◆ BRIEF
Output, word for word, every line from the start of the listing down to and including the line that contains "V, f = lathe(foot);"; include nothing else.

◆ INFORMATION PROVIDED
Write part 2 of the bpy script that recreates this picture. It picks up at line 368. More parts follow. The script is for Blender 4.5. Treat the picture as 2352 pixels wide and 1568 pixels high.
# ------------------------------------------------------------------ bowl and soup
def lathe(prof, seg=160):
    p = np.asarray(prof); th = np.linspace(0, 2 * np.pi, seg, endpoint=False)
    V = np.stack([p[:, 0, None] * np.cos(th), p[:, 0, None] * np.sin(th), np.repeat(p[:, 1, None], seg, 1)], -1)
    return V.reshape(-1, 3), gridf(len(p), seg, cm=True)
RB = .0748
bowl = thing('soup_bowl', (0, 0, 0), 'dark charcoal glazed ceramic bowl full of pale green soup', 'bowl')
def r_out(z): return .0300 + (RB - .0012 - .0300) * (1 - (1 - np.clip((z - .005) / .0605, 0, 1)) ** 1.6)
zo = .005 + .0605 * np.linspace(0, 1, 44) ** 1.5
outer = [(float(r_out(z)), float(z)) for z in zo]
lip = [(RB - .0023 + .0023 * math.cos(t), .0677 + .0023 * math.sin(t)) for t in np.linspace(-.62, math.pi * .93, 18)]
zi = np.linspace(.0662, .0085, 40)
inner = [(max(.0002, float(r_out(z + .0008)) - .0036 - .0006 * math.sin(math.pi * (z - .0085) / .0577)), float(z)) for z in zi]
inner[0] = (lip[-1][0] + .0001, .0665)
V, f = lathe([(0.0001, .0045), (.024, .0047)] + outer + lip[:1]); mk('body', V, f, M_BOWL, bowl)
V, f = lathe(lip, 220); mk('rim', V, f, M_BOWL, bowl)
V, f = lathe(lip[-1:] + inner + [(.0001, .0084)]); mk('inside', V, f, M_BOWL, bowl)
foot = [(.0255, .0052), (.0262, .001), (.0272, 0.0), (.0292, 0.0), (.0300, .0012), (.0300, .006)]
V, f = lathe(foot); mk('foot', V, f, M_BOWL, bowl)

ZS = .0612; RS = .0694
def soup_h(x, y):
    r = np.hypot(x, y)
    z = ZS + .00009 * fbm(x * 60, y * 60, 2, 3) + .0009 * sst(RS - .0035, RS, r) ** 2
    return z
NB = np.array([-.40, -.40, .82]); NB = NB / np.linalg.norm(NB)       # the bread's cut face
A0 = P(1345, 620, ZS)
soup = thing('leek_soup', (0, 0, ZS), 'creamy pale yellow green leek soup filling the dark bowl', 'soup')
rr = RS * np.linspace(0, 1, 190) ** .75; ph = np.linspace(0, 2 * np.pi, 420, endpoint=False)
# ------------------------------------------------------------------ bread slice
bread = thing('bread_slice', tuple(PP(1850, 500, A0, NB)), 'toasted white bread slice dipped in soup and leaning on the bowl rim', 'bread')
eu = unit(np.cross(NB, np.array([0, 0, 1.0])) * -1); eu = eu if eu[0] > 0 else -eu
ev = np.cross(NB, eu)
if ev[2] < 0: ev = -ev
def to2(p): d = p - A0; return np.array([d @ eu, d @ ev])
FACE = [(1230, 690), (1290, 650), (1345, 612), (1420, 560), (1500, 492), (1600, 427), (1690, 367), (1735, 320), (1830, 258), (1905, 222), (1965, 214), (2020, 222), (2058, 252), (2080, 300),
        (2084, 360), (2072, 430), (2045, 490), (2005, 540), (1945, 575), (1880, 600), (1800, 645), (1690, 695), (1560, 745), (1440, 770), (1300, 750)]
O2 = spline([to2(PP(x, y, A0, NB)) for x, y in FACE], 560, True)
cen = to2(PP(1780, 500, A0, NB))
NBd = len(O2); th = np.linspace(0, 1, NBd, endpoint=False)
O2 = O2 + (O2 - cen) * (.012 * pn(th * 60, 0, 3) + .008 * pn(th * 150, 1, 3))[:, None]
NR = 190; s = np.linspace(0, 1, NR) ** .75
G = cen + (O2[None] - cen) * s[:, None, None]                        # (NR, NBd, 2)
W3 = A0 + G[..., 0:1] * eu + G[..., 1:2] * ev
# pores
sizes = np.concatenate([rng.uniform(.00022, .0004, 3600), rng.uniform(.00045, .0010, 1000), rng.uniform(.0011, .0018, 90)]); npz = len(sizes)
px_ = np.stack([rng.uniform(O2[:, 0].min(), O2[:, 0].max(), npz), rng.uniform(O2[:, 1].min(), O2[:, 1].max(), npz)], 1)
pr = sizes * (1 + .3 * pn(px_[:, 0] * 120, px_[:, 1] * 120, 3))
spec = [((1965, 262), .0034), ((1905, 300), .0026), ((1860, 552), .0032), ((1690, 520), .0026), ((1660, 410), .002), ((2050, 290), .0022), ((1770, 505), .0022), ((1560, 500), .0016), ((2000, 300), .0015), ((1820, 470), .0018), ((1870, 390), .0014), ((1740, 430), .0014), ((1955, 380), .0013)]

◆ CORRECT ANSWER
Write part 2 of the bpy script that recreates this picture. It picks up at line 368. More parts follow. The script is for Blender 4.5. Treat the picture as 2352 pixels wide and 1568 pixels high.
# ------------------------------------------------------------------ bowl and soup
def lathe(prof, seg=160):
    p = np.asarray(prof); th = np.linspace(0, 2 * np.pi, seg, endpoint=False)
    V = np.stack([p[:, 0, None] * np.cos(th), p[:, 0, None] * np.sin(th), np.repeat(p[:, 1, None], seg, 1)], -1)
    return V.reshape(-1, 3), gridf(len(p), seg, cm=True)
RB = .0748
bowl = thing('soup_bowl', (0, 0, 0), 'dark charcoal glazed ceramic bowl full of pale green soup', 'bowl')
def r_out(z): return .0300 + (RB - .0012 - .0300) * (1 - (1 - np.clip((z - .005) / .0605, 0, 1)) ** 1.6)
zo = .005 + .0605 * np.linspace(0, 1, 44) ** 1.5
outer = [(float(r_out(z)), float(z)) for z in zo]
lip = [(RB - .0023 + .0023 * math.cos(t), .0677 + .0023 * math.sin(t)) for t in np.linspace(-.62, math.pi * .93, 18)]
zi = np.linspace(.0662, .0085, 40)
inner = [(max(.0002, float(r_out(z + .0008)) - .0036 - .0006 * math.sin(math.pi * (z - .0085) / .0577)), float(z)) for z in zi]
inner[0] = (lip[-1][0] + .0001, .0665)
V, f = lathe([(0.0001, .0045), (.024, .0047)] + outer + lip[:1]); mk('body', V, f, M_BOWL, bowl)
V, f = lathe(lip, 220); mk('rim', V, f, M_BOWL, bowl)
V, f = lathe(lip[-1:] + inner + [(.0001, .0084)]); mk('inside', V, f, M_BOWL, bowl)
foot = [(.0255, .0052), (.0262, .001), (.0272, 0.0), (.0292, 0.0), (.0300, .0012), (.0300, .006)]
V, f = lathe(foot); mk('foot', V, f, M_BOWL, bowl)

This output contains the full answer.